If I want to risk my life for a loaf of bread, it should be my knuckleheaded right. It's like the ban against suicide, another State Farm masterpiece. What is the punishment for killing ourselves anyway? The rebirth sentence? My body, my choice.
Later a bill arrived from the court: Dear Mr. Love, enclosed is a ticket in the amount of... Insert screeching tires, speaker feedback, and crows swearing madly in Latin.
Could a ticket really cost that much? Was it legal? Could Visa charge 88% APR? The long arm of the law was touching me where my bathing suit didn't cover. Who set this price, and did they also determine the cost of popcorn at the movies?

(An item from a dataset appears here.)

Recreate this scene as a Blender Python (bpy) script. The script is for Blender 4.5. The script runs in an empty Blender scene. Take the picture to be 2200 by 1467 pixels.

I stopped, dropped, and rolled to smother the flames. My wife finally doused them with vodka. Then she endured a sermon from hell on this police business. And that is what it is -- a business. Like insurance. The police find clients at every turn and issue Bizarro tickets to overpay pimple-headed punks who would rather punch me in the face. So it goes.
It's worse when you come to a stop. Meter maids roam the streets robbing the misparked. Machines demand change like cranky bums and don't even shout when someone breaks your windshield. And all this while I'm inside K-Mart being pinched for 8% on the dollar to PAY THE POLICE!
The ticket industry has grown so big that cameras now bill us automatically. Big Brother is watching, and Robocop is on the way.
Don't get me wrong: I value the rules of the road, as I have driven in countries without them. I also appreciate that officers -- even the bullies -- risk their lives every day to protect me from the other animals. I want the best for the police: the best cars, the best weapons, the fastest runners. But when laws go corporate, I must revolt like my forefathers.